Checkerboard example

https://message-from-space.readthedocs.io/en/latest/message33.html

See checkerboard.input. There's the checkerboard definition. According to the interpretation on the page above, this takes two numbers as arguments:

go run main.go ./checkerboard.input "ap ap checkerboard 7 0"

This command outputs Scheme program that evaluates "ap ap checkerboard 7 0" and pass the result to printout in the prelude.scm. Currently, the printout command is defined as (print (serialize x)). The serialize function takes a value from the evaluator and creates a scheme world's value like this:

((0 . 0) (0 . 2) (0 . 4) (0 . 6) (1 . 1) (1 . 3) (1 . 5) (2 . 0) (2 . 2)
 (2 . 4) (2 . 6) (3 . 1) (3 . 3) (3 . 5) (4 . 0) (4 . 2) (4 . 4) (4 . 6)
 (5 . 1) (5 . 3) (5 . 5) (6 . 0) (6 . 2) (6 . 4) (6 . 6))

(This is a list of pixel positions to draw a checkerboard image.)

Galaxy output

$REPO_ROOT/messages/galaxy.txt is a huge input that defines a galaxy function.

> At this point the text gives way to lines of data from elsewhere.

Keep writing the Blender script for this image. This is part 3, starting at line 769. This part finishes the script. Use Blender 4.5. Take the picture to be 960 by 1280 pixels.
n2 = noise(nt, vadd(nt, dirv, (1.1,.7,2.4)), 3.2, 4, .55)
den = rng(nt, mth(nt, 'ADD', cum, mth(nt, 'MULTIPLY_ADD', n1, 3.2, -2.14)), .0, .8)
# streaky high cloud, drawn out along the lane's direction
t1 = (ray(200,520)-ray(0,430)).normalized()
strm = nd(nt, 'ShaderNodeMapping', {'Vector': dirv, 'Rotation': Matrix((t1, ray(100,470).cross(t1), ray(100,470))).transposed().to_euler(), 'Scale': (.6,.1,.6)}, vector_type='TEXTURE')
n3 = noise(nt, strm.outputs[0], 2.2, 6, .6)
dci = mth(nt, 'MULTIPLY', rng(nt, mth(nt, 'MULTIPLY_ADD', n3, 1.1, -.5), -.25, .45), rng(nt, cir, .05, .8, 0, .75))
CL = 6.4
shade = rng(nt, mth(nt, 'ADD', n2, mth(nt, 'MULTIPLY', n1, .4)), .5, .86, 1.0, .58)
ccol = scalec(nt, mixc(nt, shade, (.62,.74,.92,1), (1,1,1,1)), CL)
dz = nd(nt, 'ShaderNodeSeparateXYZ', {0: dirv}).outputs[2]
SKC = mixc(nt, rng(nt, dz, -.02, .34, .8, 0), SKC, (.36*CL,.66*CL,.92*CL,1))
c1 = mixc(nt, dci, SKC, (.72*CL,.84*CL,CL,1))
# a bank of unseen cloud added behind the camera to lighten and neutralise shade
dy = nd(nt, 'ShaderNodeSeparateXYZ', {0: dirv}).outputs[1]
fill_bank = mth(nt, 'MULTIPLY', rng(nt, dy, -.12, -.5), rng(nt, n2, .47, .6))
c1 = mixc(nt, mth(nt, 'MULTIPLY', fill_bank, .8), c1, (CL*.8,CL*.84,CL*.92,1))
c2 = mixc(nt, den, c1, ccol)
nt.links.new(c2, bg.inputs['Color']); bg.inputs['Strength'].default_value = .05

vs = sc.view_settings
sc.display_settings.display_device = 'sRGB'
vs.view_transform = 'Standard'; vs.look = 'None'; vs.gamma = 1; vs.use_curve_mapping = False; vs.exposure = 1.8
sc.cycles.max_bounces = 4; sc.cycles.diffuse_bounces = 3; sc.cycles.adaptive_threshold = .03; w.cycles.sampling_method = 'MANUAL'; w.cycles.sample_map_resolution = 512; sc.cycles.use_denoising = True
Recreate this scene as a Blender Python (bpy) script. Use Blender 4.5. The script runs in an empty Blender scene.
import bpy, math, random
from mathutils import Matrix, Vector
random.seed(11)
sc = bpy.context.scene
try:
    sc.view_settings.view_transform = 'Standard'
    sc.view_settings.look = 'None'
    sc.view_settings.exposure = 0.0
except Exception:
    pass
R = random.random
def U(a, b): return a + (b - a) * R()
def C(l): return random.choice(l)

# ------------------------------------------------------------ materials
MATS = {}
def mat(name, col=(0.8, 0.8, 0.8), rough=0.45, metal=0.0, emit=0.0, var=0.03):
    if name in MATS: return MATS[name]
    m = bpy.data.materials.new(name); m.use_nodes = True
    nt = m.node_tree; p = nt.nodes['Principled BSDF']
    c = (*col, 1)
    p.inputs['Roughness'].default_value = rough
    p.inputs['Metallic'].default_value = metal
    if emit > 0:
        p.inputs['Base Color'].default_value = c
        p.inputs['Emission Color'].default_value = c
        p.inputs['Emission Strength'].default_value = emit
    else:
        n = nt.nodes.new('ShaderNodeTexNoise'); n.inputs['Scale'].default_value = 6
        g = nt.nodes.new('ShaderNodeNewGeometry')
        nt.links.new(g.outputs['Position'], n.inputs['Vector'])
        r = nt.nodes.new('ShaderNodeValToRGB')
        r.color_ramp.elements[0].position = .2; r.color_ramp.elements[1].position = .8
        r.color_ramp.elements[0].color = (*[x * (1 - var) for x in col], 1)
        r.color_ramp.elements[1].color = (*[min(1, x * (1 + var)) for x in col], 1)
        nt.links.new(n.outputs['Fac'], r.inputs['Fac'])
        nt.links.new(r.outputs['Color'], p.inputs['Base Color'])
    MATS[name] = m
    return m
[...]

This function takes two values: a state and a coordinate. Per https://message-from-space.readthedocs.io/en/latest/message39.html, the state starts from nil and the coordinate starts from (0 . 0):

go run main.go ../../../messages/galaxy.txt "ap ap galaxy nil ap ap cons 0 0"

This outputs a tuple of three (or two) elements:

(
  0
  (0 (0) 0 ())
  (((-1 . -3) ...) ((-7 . -3) (-8 . -2)) ()))

The first element is 0 or 1. If it's 0, it's a draw instruction. If it's 1, it's a send instruction. So far, we haven't seen a send instruction, so we ignore that.

The second element is the next state (e.g. the argument that we places nil for this run). The third element is a list of draw instruction like we saw in the checkerboard example above. Note that this contains multiple images. In this case, the first image has a dot at the coordinate (-1, -3) etc., the second image has a coordinate (-7, -3) etc., and the last image doesn't have any dot.

As we saw, the next state (0 (0) 0 ()) is given, so we can run this iteratively:

go run main.go ../../../messages/galaxy.txt \
    "ap ap galaxy
        ap ap cons
           0
           ap ap cons
              ap ap cons 0 nil
              ap ap cons
                 0
                 ap ap cons nil nil
        ap ap cons 0 0"

 (Formatted to make the argument understandable)

This process repeats to some extent. See the shared notes for details.

draw.py

It's hard to render the images by hand. draw.py renders the image by taking an output of galaxy.txt runs.